Donald Trump : 4 ans de folie nucléaire

Crédits photo : Gage Skidmore.

Quatre ans après son arrivée au pouvoir, le président américain Donald Trump présente une politique internationale marquée par un fort rejet du multilatéralisme, faite de beaucoup de risques, mais de peu de résultats. Sa présidence se sera traduite par une diplomatie malmenant jusqu’aux plus proches alliés des États-Unis et par un impact durable sur l’aggravation de certains dossiers. La planète a parfois retenu son souffle face à la politique unilatérale et personnelle du chef de l’État américain. Sur le nucléaire, Donald Trump n’aura pas réussi à développer, et encore moins à poursuivre, une stratégie cohérente de maîtrise des armements nucléaires. C’est désormais toute l’architecture internationale de maîtrise et de contrôle des armements nucléaires qui est au bord de l’effondrement.

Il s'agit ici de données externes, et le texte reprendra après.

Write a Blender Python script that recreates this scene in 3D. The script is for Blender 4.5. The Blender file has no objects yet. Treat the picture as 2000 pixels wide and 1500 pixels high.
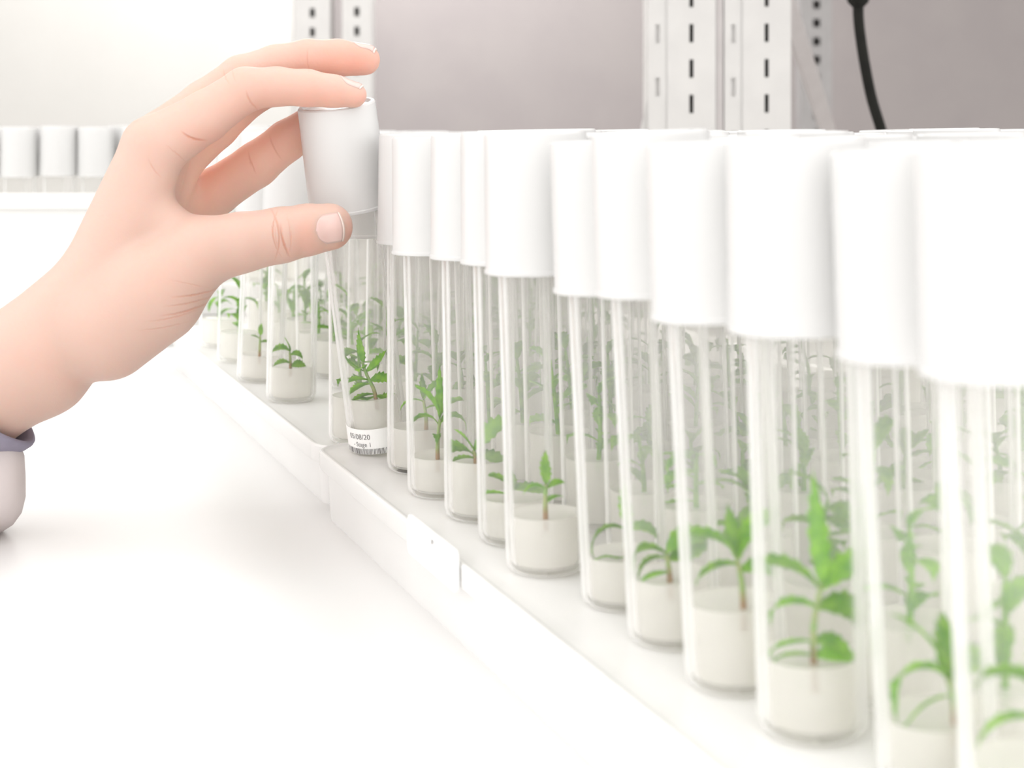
import bpy, bmesh, math, random
import numpy as np
from mathutils import Vector, Matrix, Quaternion

R = random.Random(7)
scene = bpy.context.scene
COL = scene.collection

# ------------------------------------------------------------------ camera
F = 3200.0            # focal length in pixels of the 2000 px wide frame
HZ = 238.0            # pixel row of the horizon
BENCH = 0.0
TRAY_Z = 0.028        # top of the tray floor
CAM_Z = 0.1653
cam_d = bpy.data.cameras.new('camera')
cam = bpy.data.objects.new('camera', cam_d)
COL.objects.link(cam)
cam.location = (0, 0, CAM_Z)
cam.rotation_euler = (math.radians(90), 0, 0)
cam_d.sensor_width = 36.0
cam_d.lens = 36.0 * F / 2000.0
cam_d.shift_y = -(750 - HZ) / 2000.0
cam_d.clip_start = 0.02
cam_d.clip_end = 30
cam_d.dof.use_dof = True
cam_d.dof.focus_distance = 0.67
cam_d.dof.aperture_fstop = 15.5
scene.camera = cam

# ------------------------------------------------------------------ world, lamps, exposure
wd = bpy.data.worlds.new('world')
scene.world = wd
wd.use_nodes = True
bg = wd.node_tree.nodes['Background']
wd.cycles.sampling_method = 'NONE'      # even white surroundings: no need to aim at them
bg.inputs[0].default_value = (1.0, 0.985, 0.965, 1)
bg.inputs[1].default_value = 1.0


def area_light(name, loc, rot, sx, sy, power, color=(1, 1, 1)):
    l = bpy.data.lights.new(name, 'AREA')
    l.shape = 'RECTANGLE'
    l.size = sx
    l.size_y = sy
    l.energy = power
    l.color = color
    o = bpy.data.objects.new(name, l)
    o.location = loc
    o.rotation_euler = rot
    COL.objects.link(o)
    return o


area_light('wall_gradient_lamp', (-0.25, 2.3, 0.95), (math.radians(18), 0, 0), 0.5, 0.3, 13.0)  # added lamp out of view, brightens the back wall towards the left

vs = scene.view_settings
vs.view_transform = 'Standard'
vs.look = 'None'
vs.gamma = 1.0
vs.exposure = 1.0
vs.use_curve_mapping = False

cy = scene.cycles
cy.max_bounces = 14
cy.diffuse_bounces = 6
cy.glossy_bounces = 4
cy.transmission_bounces = 10
cy.transparent_max_bounces = 28
cy.caustics_reflective = True
cy.caustics_refractive = True
cy.blur_glossy = 0.5
cy.sample_clamp_indirect = 4.0
cy.use_light_tree = False
cy.adaptive_threshold = 0.04


# ------------------------------------------------------------------ helpers
def P(px, py, d):
    """photograph pixel at depth d (m) -> world point"""
    return Vector(((px - 1000.0) / F * d, d, CAM_Z + (HZ - py) / F * d))


def link(o):
    COL.objects.link(o)
    return o


def mesh_obj(name, me, mat=None, parent=None):
    o = bpy.data.objects.new(name, me)
    link(o)
    if mat is not None and len(me.materials) == 0:
        me.materials.append(mat)
    if parent is not None:
        o.parent = parent
    return o


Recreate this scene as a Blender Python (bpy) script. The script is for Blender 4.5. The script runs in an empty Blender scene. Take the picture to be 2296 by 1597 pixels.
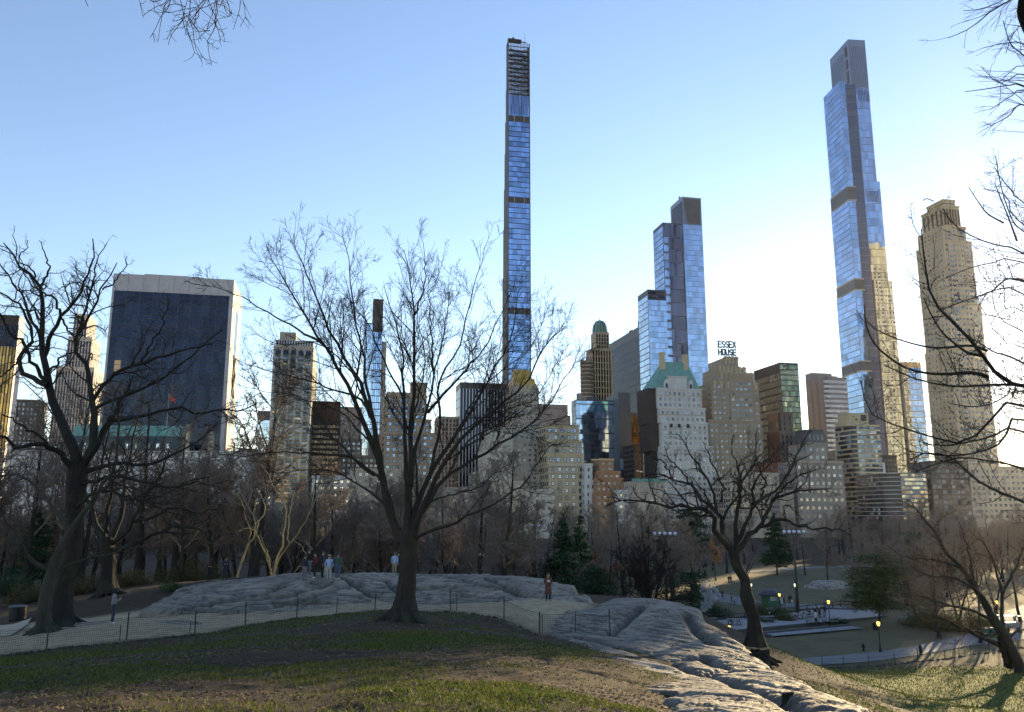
import bpy, bmesh, math, random
import numpy as np
from mathutils import Vector, Matrix, Euler

scene = bpy.context.scene
COL = scene.collection
rad = math.radians

# ------------------------------------------------------------------ camera, sky, sun, exposure
EYE = 16.0                     # eye height above the lower meadow (the camera stands on a knoll)
FPX = 1850.0                   # focal length in units of the 2296 px wide reference
CXP, CYP = 1148.0, 798.5
PITCH = math.atan((1150.0 - CYP) / FPX)
cam_d = bpy.data.cameras.new("camera")
cam_d.sensor_width = 36.0
cam_d.lens = 36.0 * FPX / 2296.0
cam_d.clip_start = 0.1
cam_d.clip_end = 12000.0
cam = bpy.data.objects.new("camera", cam_d)
cam.location = (0, 0, EYE)
cam.rotation_euler = (math.pi / 2 + PITCH, 0, 0)
COL.objects.link(cam)
scene.camera = cam

SUN_AZ, SUN_EL = rad(31.3), rad(8.0)
world = bpy.data.worlds.new("World")
scene.world = world
world.use_nodes = True
wn = world.node_tree
for n in list(wn.nodes):
    wn.nodes.remove(n)
sky_n = wn.nodes.new("ShaderNodeTexSky")
sky_n.sky_type = 'NISHITA'
sky_n.sun_disc = False
sky_n.sun_elevation = SUN_EL
sky_n.sun_rotation = SUN_AZ
sky_n.altitude = 50
sky_n.air_density = 1.02
sky_n.dust_density = 0.04
sky_n.ozone_density = 3.0
bg = wn.nodes.new("ShaderNodeBackground")
bg.inputs[1].default_value = 0.15
wo = wn.nodes.new("ShaderNodeOutputWorld")
wb = wn.nodes.new("ShaderNodeMix")            # white balance of the whole sky
wb.data_type = 'RGBA'; wb.blend_type = 'MULTIPLY'
wb.inputs[0].default_value = 1.0
wb.inputs[7].default_value = (1.28, 0.97, 0.89, 1)
wn.links.new(sky_n.outputs[0], wb.inputs[6])
wn.links.new(wb.outputs[2], bg.inputs[0])
wn.links.new(bg.outputs[0], wo.inputs[0])

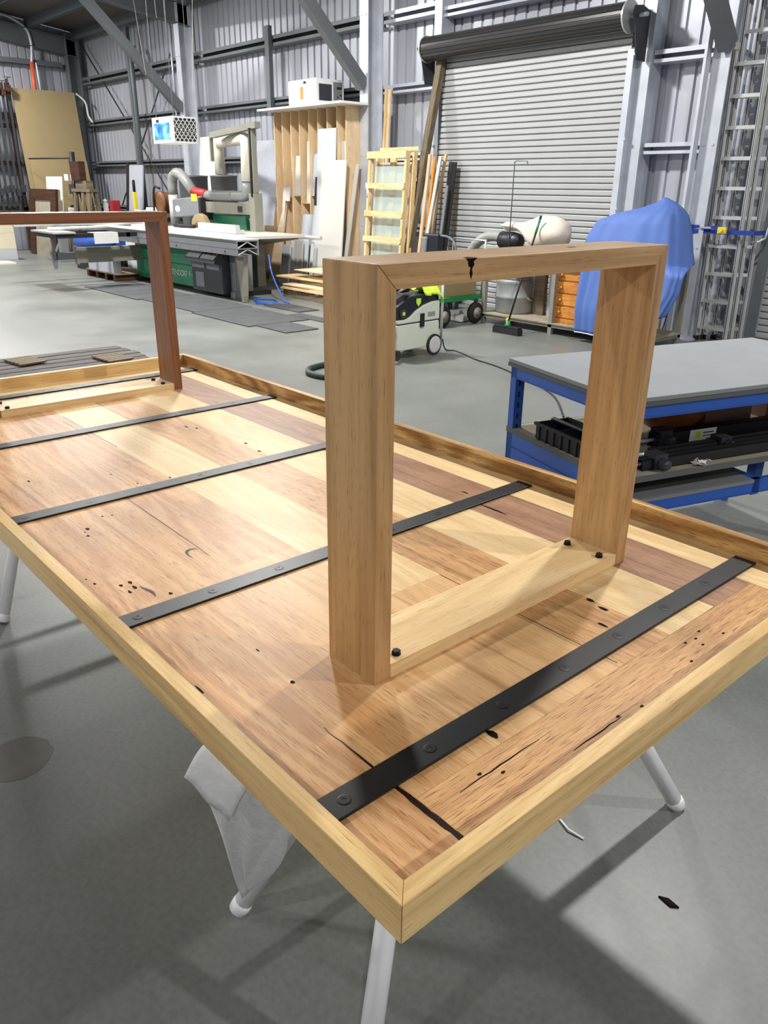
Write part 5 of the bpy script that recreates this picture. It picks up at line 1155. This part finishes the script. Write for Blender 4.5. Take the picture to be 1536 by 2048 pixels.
# dark decking boards on the floor beyond the table
for i in range(5):
    x = -7.20 + i * .165; y1 = 2.78 - .02 * abs(i - 2)
    for yb in ():
        pass
    mb = MB(); mb.box(x - .07, x + .07, .2, y1, .045, .07, 0, 1); tag(mb.build('decking_board', W_DECK), ('farthest', 'second farthest', 'middle', 'second nearest', 'nearest')[i] + ' of the five dark decking boards on the floor beyond the table', 'decking board', 'dark decking boards on the floor')
for y in (.5, 1.5, 2.5):
    mb = MB(); mb.box(-7.3, -6.45, y, y + .06, 0, .0448); tag(mb.build('bearer', W_OLDB), ('third', 'second', 'nearest to the board ends')[int(y)] + ' bearer under the dark decking boards', 'timber bearer')
for i, (x, y, r) in enumerate(((-6.97, 1.75, .15), (-6.62, 2.42, .1))):
    t = thing('slatted_mat', ('left small slatted timber sample on the dark decking boards', 'right small slatted timber sample on the dark decking boards')[i], 'slat sample', (x, y, .0705), r, 'slatted samples on the decking boards')
    for k in range(5):
        mb = MB(); mb.box(-.17 + k * .07, -.115 + k * .07, -.11, .13, .012, .026, 0, 1); mb.build('slat', W_OLD, t)
    for yy in (-.08, .09):
        mb = MB(); mb.box(-.17, .165, yy - .015, yy + .015, 0, .012); mb.build('batten', W_OLDB, t)

# hanging air filter, wires, conduits
hf = thing('hanging_air_filter', 'white ceiling hung air filter with a blue picture and a lattice grille', 'air filter', (-12.28, 6.2, 2.18))
mb = MB(); mb.box(-.365, .35, -.2, .21, 0, .375); mb.build('cabinet', M_WHITE, hf, bevel=.006)
mb = MB(); mb.box(-.31, .23, -.2025, -.2, .05, .29); mb.build('picture_panel', M_BLUEPIC, hf)
mb = MB(); mb.box(-.22, -.12, -.2025, -.2, .30, .345); mb.build('black_tag', M_BLACKM, hf)
mb = MB(); mb.box(.35, .352, -.185, .195, .02, .355); mb.build('filter_pleats', M_BLACKM, hf)
mb = MB(); x = .353
for k in range(9):
    z = .02 + .335 * k / 8; mb.box(x, x + .002, -.185, .195, z - .0015, z + .0015)
for s in (1, -1):
    for k in range(-5, 6):
        pts = []
        for tt in (0, 1):
            yy = -.185 + .38 * tt; zz = .1875 + s * (yy - .005) * 1.35 + k * .098
            pts.append((yy, zz))
        (ya, za), (yb_, zb_) = pts
        def clip(ya, za, yb_, zb_):
            lo, hi = .02, .355; t0, t1 = 0, 1; dz = zb_ - za
            for lim, sg in ((lo, 1), (hi, -1)):
                f0 = (za - lim) * sg; f1 = (zb_ - lim) * sg
                if f0 < 0 and f1 < 0: return None
                if f0 < 0: t0 = max(t0, f0 / (f0 - f1))
                if f1 < 0: t1 = min(t1, f0 / (f0 - f1))
            if t1 <= t0: return None
            return (ya + (yb_ - ya) * t0, za + dz * t0, ya + (yb_ - ya) * t1, za + dz * t1)
        c = clip(ya, za, yb_, zb_)
        if c: mb.beam((x + .003, c[0], c[1]), (x + .003, c[2], c[3]), .008, .003, up=(1, 0, 0))
mb.build('lattice_grille', M_WHITE, hf)
for sx, sy in ((-.3, -.15), (.3, -.15), (-.3, .15), (.3, .15)):
    mb = MB(); mb.tube([(sx, sy, .375), (sx, sy, roof_z(6.2 + sy) - 2.2)], .003, 5); mb.build('hanging_wire', M_MGREY, hf)
for i, (a, b) in enumerate((((-15.05, 7.0, 5.1), (-14.741, 7.0, 3.42)), ((-14.2, 7.0, 5.1), (-14.133, 7.0, 4.25)), ((-12.72, 7.0, 5.1), (-13.1, 7.0, 2.7)))):
    mb = MB(); mb.tube([a, b], .004, 5); tag(mb.build('hanging_cable', M_WHITEB), ('thin pale cable hanging from the roof in front of the left knee brace', 'short thin pale cable hanging from the roof beside the left column', 'long thin pale cable hanging from the roof right of the left column')[i], 'cable')
mb = MB(); mb.tube([(-15.60, 8.0, 2.3), (-15.60, 8.0, 4.9)], .02, 8); tag(mb.build('conduit', M_GALV), 'pale vertical conduit on the column behind the hanging air filter', 'conduit')
cd = thing('cable_conduit', 'curved grey conduit turning orange above the tan fibreboard sheet', 'conduit', (-21.0, 7.2, 3.4))
o_ = Vector(cd.location)
mb = MB(); mb.tube([p - o_ for p in smooth_path([(-21.05, 6.60, 5.12), (-21.05, 6.78, 5.10), (-21.05, 7.02, 5.0), (-21.05, 7.20, 4.85), (-21.05, 7.25, 4.55), (-21.05, 7.20, 4.2)])], .035, 8); mb.build('grey_section', M_GALV, cd)
mb = MB(); mb.tube([Vector((-21.05, 7.20, 4.2)) - o_, Vector((-21.05, 7.17, 3.3)) - o_], .05, 8); mb.build('orange_section', M_ORCOND, cd)
mb = MB(); mb.tube([Vector((-21.0, 7.28, 4.2)) - o_, Vector((-21.0, 7.30, 3.6)) - o_], .02, 8); mb.build('white_wire', M_WHITE, cd)
mb = MB(); mb.tube(smooth_path([(-20.9, 8.12, 3.6), (-20.6, 8.2, 3.4), (-20.5, 8.2, 3.1), (-20.4, 8.25, 2.95)]), .025, 6); tag(mb.build('wall_cable', M_WHITEB), 'pale curved cable right of the tan fibreboard sheet', 'cable')
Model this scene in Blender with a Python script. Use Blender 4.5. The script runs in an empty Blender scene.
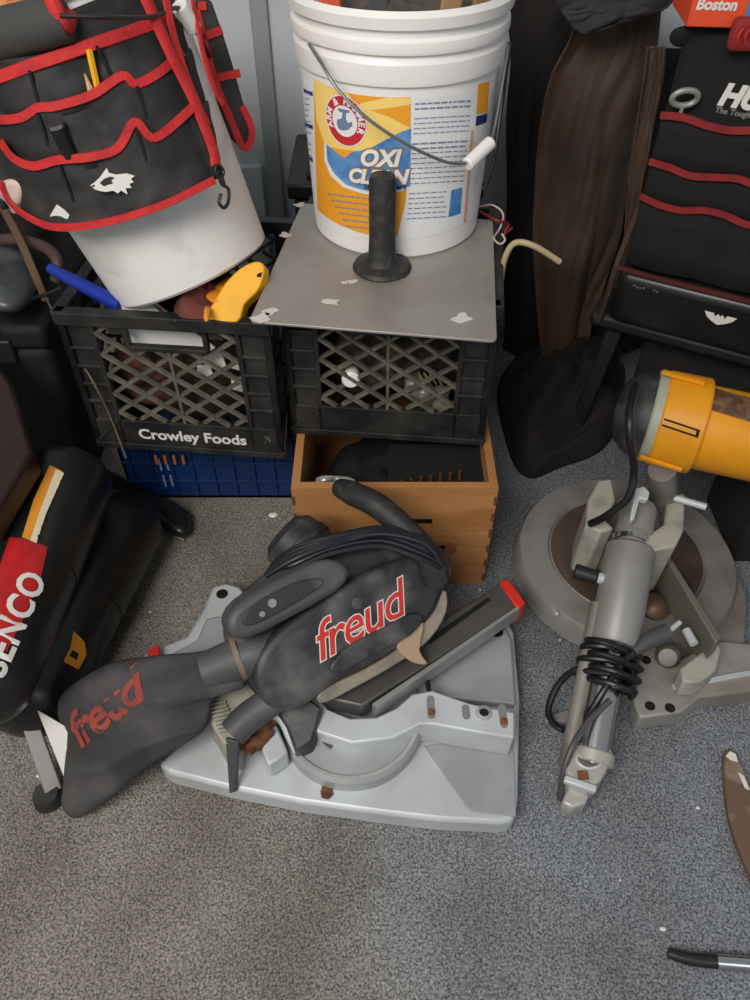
import bpy, bmesh, math, random
from mathutils import Vector, Matrix, noise
random.seed(7)
S = bpy.context.scene
COL = S.collection
V = Vector
# ------------------------------------------------------------------ camera
PITCH = math.radians(46.0); FOC = 760.0; CAMH = 1.12
cd = bpy.data.cameras.new('camera'); cam = bpy.data.objects.new('camera', cd); COL.objects.link(cam)
cam.location = (0, 0, CAMH); cam.rotation_euler = (math.pi/2 - PITCH, 0, 0)
cd.sensor_fit = 'VERTICAL'; cd.sensor_height = 36.0; cd.lens = 36.0*FOC/1000.0
cd.clip_start = 0.02
S.camera = cam
# ------------------------------------------------------------------ light
S.view_settings.view_transform = 'Standard'; S.view_settings.look = 'None'
S.view_settings.gamma = 1.0; S.view_settings.use_curve_mapping = False
S.view_settings.exposure = 0.42
w = bpy.data.worlds.new('room_world'); S.world = w; w.use_nodes = True
w.node_tree.nodes['Background'].inputs[0].default_value = (0.66, 0.67, 0.70, 1)
w.node_tree.nodes['Background'].inputs[1].default_value = 0.28
def area(name, loc, target, size, power, col):
    l = bpy.data.lights.new(name, 'AREA'); l.shape = 'RECTANGLE'; l.size = size[0]; l.size_y = size[1]
    l.energy = power; l.color = col
    o = bpy.data.objects.new(name, l); COL.objects.link(o); o.location = loc
    o.rotation_euler = (V(target) - V(loc)).to_track_quat('-Z', 'Y').to_euler()
    return o
area('ceiling_lamp', (-0.75, -0.75, 2.2), (0, 1.0, 0.3), (1.1, 0.9), 37.0, (1.0, 0.95, 0.885))
area('window_daylight', (1.5, -1.3, 1.75), (0.3, 0.8, 0.2), (1.0, 1.0), 5.0, (0.78, 0.88, 1.0))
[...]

Modernisation et Nuclear Posture Review : une augmentation des risques nucléaires

Le mandat de Trump s’est traduit par un regain d’importance du rôle des armes nucléaires dans la stratégie de défense américaine, augmentant de fait le risque d’instabilité ou de prolifération ou même d’utilisation des armes nucléaires. La Revue de la Posture Nucléaire (NPR, Nuclear Posture Review) de 2018 a marqué le retour des États-Unis dans la compétition des grandes puissances atomiques. Dans un “contexte de sécurité dégradée”, elle abandonne l’objectif de réduction du nombre et du rôle des armes nucléaires. La NPR n’a pas non plus exclu l’utilisation de l’arme nucléaire pour compenser un désavantage sur le plan conventionnel, laissant envisager une riposte nucléaire américaine contre des “agressions stratégiques non nucléaires”.

Les États-Unis ont également poursuivi la mise en place vaste et coûteux programme de modernisation de leur triade nucléaire vieillissante. Son coût est estimé à 1 200 milliards de dollars jusqu’en 2046, dont 494 pour la période 2017-2026. La modernisation couvre tout l’arsenal nucléaire américain. L’accent sur le renforcement de la “flexibilité et la gamme de leurs options de dissuasion sur mesure” par le développement de nouvelles armes tactiques de puissance limitée. En février 2020, des sous-marins lanceurs d’engins (SNLE) américains ont ainsi été équipés de missiles supportant les premières ogives W76-2, laissant craindre un abaissement du seuil d’emploi de l’arme nucléaire.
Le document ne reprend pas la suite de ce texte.